Tuesday, February 02, 2010

What’s Your Favorite Mistake(*)?

So the other day during a meeting we notice that the boss’s clock is not out of batteries, it is in fact broken.  “Did they have clocks when Shakespeare was writing?” he asks, knowing me to be a Shakespeare geek.

“Funny you should say that,” says I, and tell him the story of the Julius Caesar anachronism, how Brutus hears the clock chime three times when, for ancient Rome, there wouldn’t have been such a clock.

(*) We can debate whether that’s a mistake of whether Mr. Shakespeare knew what he was doing and just went with it, but it’s no fun to say “What’s your favorite anachronism”?

What are some other “mistakes” Shakespeare might have made?  Little things that, once you draw attention to them, don’t make a whole lot of sense?

6 comments:

Bill said...

My favorite anachronism is in Henry VI, Part 3, when Richard (still Duke of Gloucester) says he will "set the murderous Machiavel to school."

Richard is crowned King in 1483, and this scene obviously takes place earlier than that. Richard dies in 1485.

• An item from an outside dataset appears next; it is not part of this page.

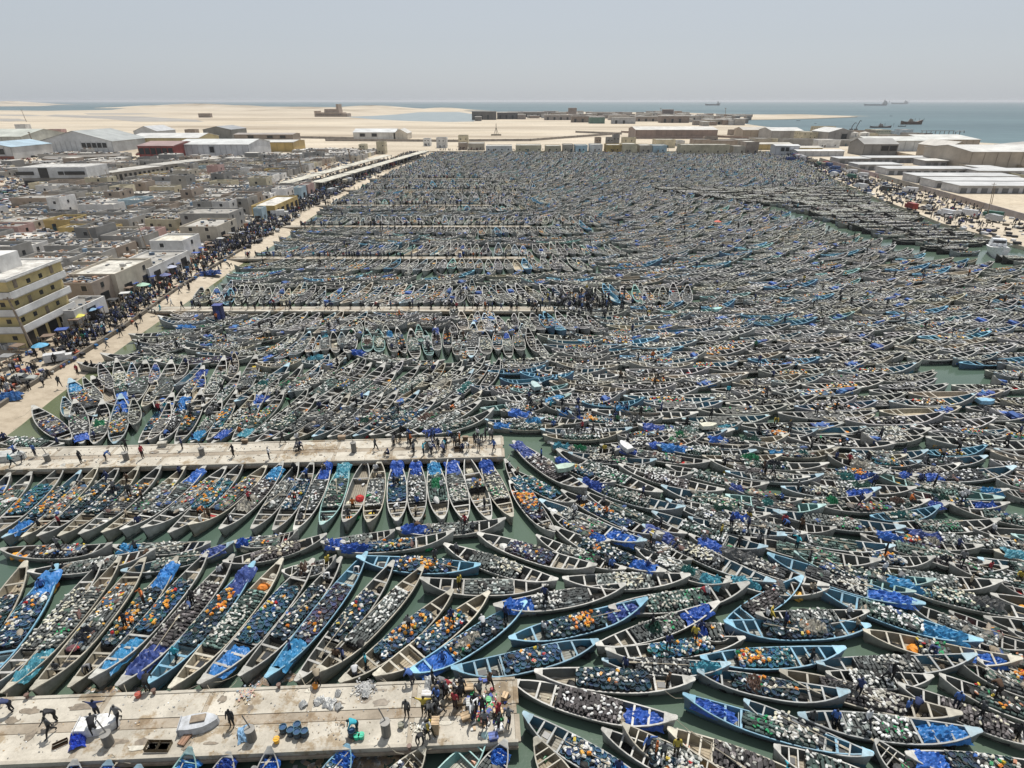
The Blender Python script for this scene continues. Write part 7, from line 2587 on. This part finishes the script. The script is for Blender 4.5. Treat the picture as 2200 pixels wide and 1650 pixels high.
# vehicles
def car_meshes():
    out = {}
    mb = MB()
    sec = [(-2.1, 0.5, 0.8), (-2.0, 0.35, 0.95), (-1.5, 0.3, 1.0), (1.3, 0.3, 0.95), (2.0, 0.35, 0.82), (2.1, 0.45, 0.7)]
    vs = []
    for x, z0, z1 in sec:
        w = 0.82 if abs(x) < 1.9 else 0.7
        vs += [(x, -w, z0), (x, w, z0), (x, w, z1), (x, -w, z1)]
    fs = []
    for i in range(len(sec) - 1):
        for j in range(4):
            q, r_ = i * 4 + j, i * 4 + (j + 1) % 4
            fs.append((q, r_, r_ + 4, q + 4))
    fs += [(3, 2, 1, 0), (20, 21, 22, 23)]
    mb.add(vs, [f[::-1] for f in fs])
    out['body'] = mb.mesh('body', 'plastic')
    mb = MB()
    mb.add([(-1.7, -.76, .95), (0.8, -.76, .95), (0.8, .76, .95), (-1.7, .76, .95), (-1.3, -.62, 1.4), (0.2, -.62, 1.4), (0.2, .62, 1.4), (-1.3, .62, 1.4)], [(0, 1, 5, 4), (1, 2, 6, 5), (2, 3, 7, 6), (3, 0, 4, 7)])
    out['window_band'] = mb.mesh('window_band', 'dark_pane')
    out['roof'] = box_mesh('roof', 1.55, 1.28, 0.05, 'plastic')
    mb = MB()
    mb.cyl(0, 0, -0.1, 0.1, 0.32, n=10)
    mb.v = [(x, z, y) for x, y, z in mb.v]
    out['wheel'] = mb.mesh('wheel', 'tyre_rubber')
    mb = MB()
    mb.box(0, 0, 0.5, 4.6, 1.9, 1.9)
    out['van_box'] = mb.mesh('van_box', 'plastic')
    return out


CAR = car_meshes()
CARC = [('white', (0.65, 0.65, 0.66)), ('silver', (0.4, 0.41, 0.42)), ('dark green', (0.03, 0.12, 0.09)), ('beige', (0.45, 0.40, 0.3)), ('black', (0.03, 0.03, 0.03)), ('blue', (0.05, 0.1, 0.25)), ('red', (0.3, 0.04, 0.03))]


def car(x, y, a, cn, c, label, group='parked cars', van=False, z=1.0, k=1.0):
    t = thing('parked_van' if van else 'parked_car', label, 'van' if van else 'car', (x, y, z), a, group, (k, k, k))
    if van:
        obj('body', CAR['van_box'], t, col=c)
        obj('cab', box_mesh('cab', 1.3, 1.8, 1.3, 'plastic'), t, (2.95, 0, 0.5), col=c)
        obj('windscreen', box_mesh('windscreen', 0.06, 1.6, 0.6, 'dark_pane'), t, (3.62, 0, 1.15))
    else:
        obj('body', CAR['body'], t, col=c)
        obj('window_band', CAR['window_band'], t)
        obj('roof', CAR['roof'], t, (-0.55, 0, 1.385), col=c)
    for sx in (-1.4, 1.4):
        for sy in (-0.82, 0.82):
            obj('wheel', CAR['wheel'], t, (sx, sy, 0.32))


k = 0
rnd.seed(3)
for i in range(58):
    px, py = rnd.uniform(2, 78), rnd.uniform(392, 450)
    if i > 42:
        px, py = rnd.uniform(80, 190), 407 + rnd.uniform(-2, 4)
    p = at(px, py, 1)
    cn, c = rnd.choice(CARC[:3] + CARC[:1] * 4 + CARC)
    car(p.x, p.y, rnd.uniform(-0.6, 0.6) + 0.3, cn, c, f"{cn} car, {ORD[k]} counted across the crowded left car park", 'cars in the left car park')
    k += 1
for i in range(26):
    px, py = rnd.choice([(rnd.uniform(262, 300), rnd.uniform(318, 352)), (rnd.uniform(300, 318), rnd.uniform(340, 352)), (rnd.uniform(60, 75), rnd.uniform(315, 350))])
    p = at(px, py, 1)
    cn, c = rnd.choice(CARC)
    car(p.x, p.y, rnd.uniform(0, 3), cn, c, f'{cn} car on the sandy street between the big halls, {ORD[i]}', 'cars on the sandy street')
for i in range(30):
    y = rnd.uniform(210, 500)
    x = shore_x(y) - rnd.uniform(6, 13)
    cn, c = rnd.choice(CARC[:2] + CARC)
    car(x, y, 1.57 + rnd.uniform(-0.3, 0.3), cn, c, f'{cn} vehicle in the far beach road crowd, {ORD[i]}', 'vehicles on the far beach road', van=rnd.random() < 0.4)
for i in range(62):
    y = rnd.uniform(205, 515)
    xr = right_x(y)
    cn, c = rnd.choice(CARC[:1] * 3 + CARC)
    car(xr + 2 + rnd.random() * max(2, 168 + (y - 209) * 0.151 - xr), y, 1.9 + rnd.uniform(-0.4, 0.4), cn, c, f'{cn} vehicle on the right-hand quay, {ORD[i]} counted', 'vehicles on the right-hand quay', van=rnd.random() < 0.45)
for i, (px, py, a, cn, c, van, lb) in enumerate([(122, 778, 0.5, 'white', (0.6, 0.6, 0.6), True, 'white van on the beach road below the yellow block'), (52, 820, 0.2, 'grey', (0.35, 0.36, 0.34), False, 'grey pickup beside the low wall at the near end'),
                                                 (598, 466, 0.3, 'white', (0.65, 0.65, 0.65), True, 'white lorry before the ochre warehouse'), (1696, 345, 0.1, 'blue', (0.03, 0.06, 0.2), True, 'dark blue lorry at the far right corner of the harbour')]):
    p = at(px, py, 1)
    car(p.x, p.y, a, cn, c, lb, None, van, k=0.62 if i == 0 else 0.8 if i == 1 else 1.0)


# blue net heap on the beach and the orange floats
for i, (px, py, sx, sy, c, lb) in enumerate([(452, 588, 3.2, 1.6, (0.02, 0.06, 0.22), 'big blue net heap on the beach road before the white cube'), (20, 855, 2.2, 1.4, (0.02, 0.10, 0.28), 'blue net heap by the near end of the low wall'), (410, 562, 1.2, 0.7, (0.65, 0.16, 0.02), 'orange heap of floats below the white cube'),
                                             (432, 556, 1.2, 0.7, (0.6, 0.14, 0.02), 'second orange heap beside the first below the white cube')]):
    p = at(px, py, 1)
    o = obj('gear_heap', TARP[i % 5], None, (p.x, p.y, 1.12), 0.4, col=c, scale=(sx * 0.72, sy * 0.72, 2.4))
    tag(o, lb, 'heap')

# the blue cabin at the root of the third pier, stalls and crates along the beach road
p = at(473, 684, 1.0)
t = thing('blue_cabin', 'tall dark blue cabin standing at the root of third pier', 'cabin', (p.x, p.y, 1.0), 0.05, scale=(0.8, 0.8, 0.85))
obj('body', box_mesh('body', 1.9, 1.6, 3.1, 'sheet_metal'), t, col=(0.02, 0.03, 0.11))
obj('roof', box_mesh('roof', 2.1, 1.8, 0.12, 'sheet_metal'), t, (0, 0, 3.102), col=(0.08, 0.1, 0.3))
obj('door', box_mesh('door', 0.8, 0.08, 2.0, 'sheet_metal'), t, (0.1, -0.82, 0.05), col=(0.05, 0.08, 0.3))
for i in range(26):
    y = 76 + i * 4.1 + rnd.uniform(-1, 1)
    x = shore_x(y) - rnd.uniform(11, 14)
    t = thing('market_stall', f"low market stall with {rnd.choice(['dark', 'blue', 'white', 'brown', 'grey'])} cover, {ORD[i]} along the shop fronts from yellow block", 'stall', (x, y, 1.0), rnd.uniform(-0.3, 0.3), 'stalls along the shop fronts')
    cc = {'dark': (0.05, 0.05, 0.05), 'blue': (0.05, 0.1, 0.35), 'white': (0.6, 0.6, 0.58), 'brown': (0.2, 0.14, 0.1), 'grey': (0.25, 0.25, 0.25)}[t['label'].split(' with ')[1].split(' ')[0]]
    obj('cover', box_mesh('cover', 1.8, 1.5, 0.08, 'cloth'), t, (0, 0, 1.9), col=cc)
    obj('table', box_mesh('table', 1.6, 0.9, 0.08, 'boat_floor'), t, (0, 0, 0.8), col=(0.3, 0.24, 0.17))
    for sx in (-0.8, 0.8):
        for sy in (-0.6, 0.6):
            obj('leg', box_mesh('leg', 0.06, 0.06, 1.9, 'wood_grey'), t, (sx, sy, 0))

# the white motor cruiser on the right
p = at(2136, 548, 0)
t = thing('motor_cruiser', 'large white motor cruiser facing the camera beside the dark boats', 'motorboat', (p.x, p.y - 1, 0.2), R(-116), scale=(0.95, 1.15, 1.1))
prof = [(-5.2, 1.9, 1.7), (-2, 2.1, 1.8), (1.5, 2.0, 2.1), (3.8, 1.4, 2.5), (5.6, 0.25, 2.9)]
vs = []
for x, w, z in prof:
    vs += [(x, -w * 0.6, -0.2), (x + 0.2, -w, z), (x + 0.2, w, z), (x, w * 0.6, -0.2)]
fs = []
for i in range(4):
    for j in range(3):
        a = i * 4 + j
        fs.append((a, a + 4, a + 5, a + 1))
fs += [(0, 1, 2, 3), (19, 18, 17, 16)]
mb = MB()
mb.add(vs, fs)
obj('hull', mb.mesh('hull', 'plastic'), t, col=(0.8, 0.8, 0.8))
mb = MB()
mb.box(-3.4, 0, 2.0, 2.6, 3.2, 1.5, taper=0.85)
obj('cabin', mb.mesh('cabin', 'plastic'), t, col=(0.74, 0.75, 0.76))
obj('windscreen', box_mesh('windscreen', 0.1, 2.4, 0.6, 'dark_pane'), t, (-2.02, 0, 2.6))
for k in range(3):
    obj('seat', box_mesh('seat', 0.6, 0.6, 0.7, 'plastic'), t, (-0.9, -1.0 + k, 2.0), col=(0.5, 0.52, 0.55))
mb = MB()
mb.tube([(5.2, 0, 2.95), (4.4, -1.0, 3.3), (1.5, -1.85, 3.0), (-1.5, -1.95, 2.7)], 0.05, 4)
mb.tube([(5.2, 0, 2.95), (4.4, 1.0, 3.3), (1.5, 1.85, 3.0), (-1.5, 1.95, 2.7)], 0.05, 4)
obj('railing', mb.mesh('railing', 'plastic'), t, col=(0.6, 0.6, 0.6))

# ---------------------------------------------------------------- haze
HAZE = 0.00005
if HAZE:
    m = bpy.data.materials.new('haze')
    m.use_nodes = True
    nt = m.node_tree
    nt.nodes.clear()
    pv = nt.nodes.new('ShaderNodeVolumePrincipled')
    pv.inputs['Color'].default_value = (0.86, 0.88, 0.92, 1)
    pv.inputs['Density'].default_value = HAZE
    pv.inputs['Anisotropy'].default_value = 0.3
    out = nt.nodes.new('ShaderNodeOutputMaterial')
    nt.links.new(pv.outputs[0], out.inputs['Volume'])
    me = bpy.data.meshes.new('haze')
    X, Y0, Y1, Z0, Z1 = 61000, -600, 61000, -1.2, 60
    me.from_pydata([(-X, Y0, Z0), (X, Y0, Z0), (X, Y1, Z0), (-X, Y1, Z0), (-X, Y0, Z1), (X, Y0, Z1), (X, Y1, Z1), (-X, Y1, Z1)], [],
                   [(3, 2, 1, 0), (4, 5, 6, 7), (0, 1, 5, 4), (1, 2, 6, 5), (2, 3, 7, 6), (3, 0, 4, 7)])
    me.materials.append(m)
    struct(obj('haze', me), 'stuff', 'thin pale haze over the harbour and the sea')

Machiavelli's The Prince is written in 1513 and published in 1532. The term "Machiavel" could not meaningfully describe an ends-justifies-the-means personality before this time.

Andrew Huntley said...

Or perhaps Corialanus waving his hat in the Forum.

Duane Morin said...

...ok, you've got me there Andrew. Did they not have hats in Coriolanus' time?

JM said...

I'm amazed that the "clock" thing most of the time has gone unnoticed by someone watching the play. Those who make the most fuss seem not to notice or care that with the adjustments by the academics, if the "poetic" lines are played as emended, Cassius really has no time to hear how many times it has rung.

Unknown said...

Probably most of Shakespeare's audiences wouldn't have recognized most of his anachronisms. But have you noticed how a large portion of 20th-century mystery movies have become dated because of cell phones? Many movies had plots that would have fallen apart if the main characters simply had cell phones. How many of Shakespeare's plots depend on confusion that would vanish if the characters had access to cell phones?

Unknown said...

audiences wouldn't have recognized most of his anachronisms. But have you noticed how a large portion of 20th-century mystery movies have become dated because of cell phones? Many movies had plots that would have fallen apart if the main characters simply had cell phones. How many of Shakespeare's plots depend on confusion that would vanish if the characters had access to cell phones?